ARTICLE: "Deal to Shut Major North Korean Nuclear Facilities Appears Closer: In the long term, hopes of normal relations after a long standoff," by Jim Yardley and David E. Sanger, New York Times, 10 February 2007, p. A6.
The Bush Administration describes it as a deal in the making in the mode of the Libyan package: a sequential giving up of all nuclear gear and material in exchange for normalized relations and opening up the floodgates on access to outside economic contacts.
If pulled off, this would be a major coup for this administration, although you'd have to be amazed if the DPRK went through with it before the end of Bush's second term. If Kim does, then somebody squeezed him harder than we could by freezing a lousy $24 million of its assets and that somebody must have been China.

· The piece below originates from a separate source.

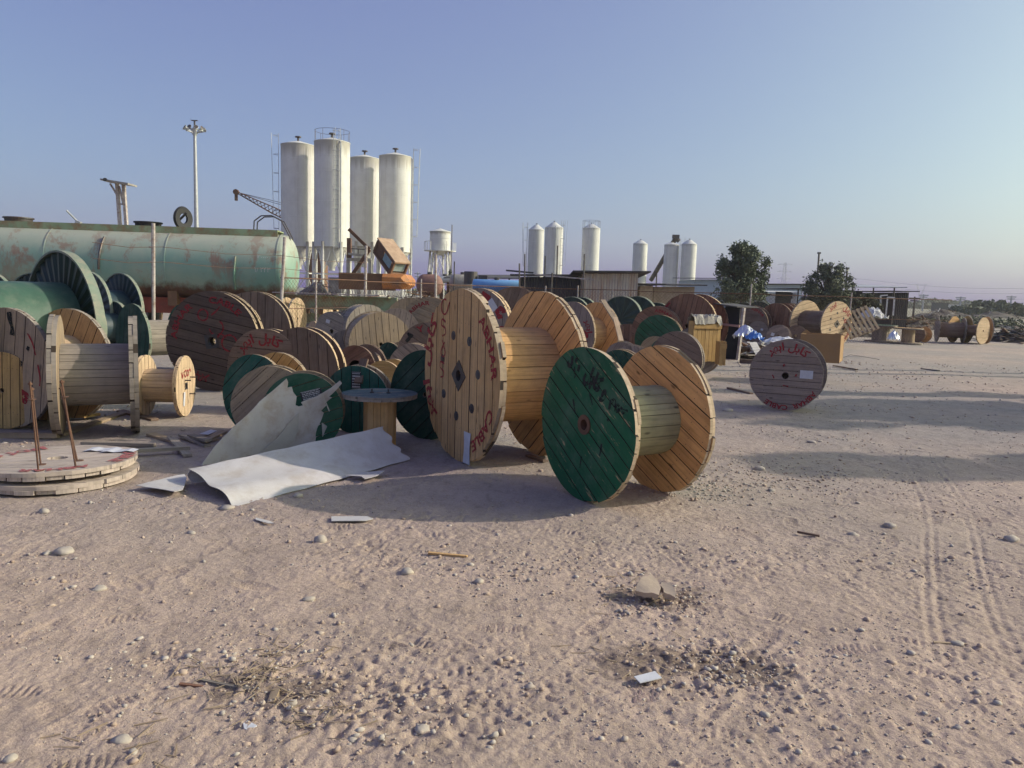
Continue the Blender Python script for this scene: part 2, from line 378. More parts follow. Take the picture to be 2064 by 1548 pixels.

When I was there last fall I was told by all that this time the Chinese leadership were very mad and very serious about cracking down on Kim, and the intimation was that many unseen screws would be applied (because each time I asked, that was the sort of hint provided).
Now, in the past, Kim has bargained for the best he could, then took the breather, and then went back at it again. The trick for us this time, as the article notes, is that we'll have a devil of a time confirming just how much the DPRK really possesses.
The NK's diplomats are saying they're ready to denuclearize, but then they've said many such hopeful things in the past only to renege each time.
Still, anything that got Pyongyang to normalize ties with the U.S. and through that conduit the rest of the world would work nicely for the soft-kill option, which is clearly what the Chinese and we would prefer (the Chinese because they fear a refugee flow and us because we're busy elsewhere).
Chris Hill would go down as the administration's most successful diplomat if he can pull this off. He was, after all, the guy who worked the Milosevic deal, so his experience from the previous administration may be the one great carryover of Clinton's diplomatic style to this administration (Clinton, admittedly, was taken by Kim back then, but we just didn't have the same nuke fixation back then that we now have in a post-9/11 world).
It is amazing how the Balkans were such a learning experience for so many current leaders like Hill and Petraeus. We collectively feel a lot of guilt (well, some of us do) for having taken so long to go in there, and yet so much was learned positively from the process, so many careers forged. I think history will judge it very positively.
Having said all this, I don't expect Kim to open up the DPRK like Qaddafi did. Qaddafi needed outside investment for a faltering oil industry and he can come out smelling like a rose given how little of that country has even been effectively drilled for oil (and he's got the best stuff in the world). For Kim, serious FDI flow means the slo-mo buyout and his own increasing marginalization, and he shows little desire for that.
But who knows what the Chinese are saying now or promising. I don't think the West's sanctions are responsible for this shift. I think, however, they did set up the dynamic by which the ace-in-the-hole scenario--namely China--came up empty this time, so for that reason alone they were worth pursuing.
This is my fear, though: by proving he has a bomb (albeit crude), Kim goes through with this pitch as best he can, pretending to give up all but not really doing so. He collects what he needs, gets himself into a far safer position, and then whips out the nukes down the road in a redeclaration and we begin again. Clearly, Kim couldn't get the same deal he got last time with the freeze because you can only try such tricks once. But I expect he has the new trick already teed up.
Eventually, I would still expect that Kim has to go down with some violence. I'm just hoping that the more connectivity we can achieve with the regime, the smaller number of bullets required.
One would be ideal.
Plus, the biggest gain here is that America and China are successfully navigating a joint effort at making a bad guy get less bad (and hopefully go away some day under the right conditions). Think about all the other places in this world where that might prove a nice combination and you begin to see the possibilities that I find so intriguing.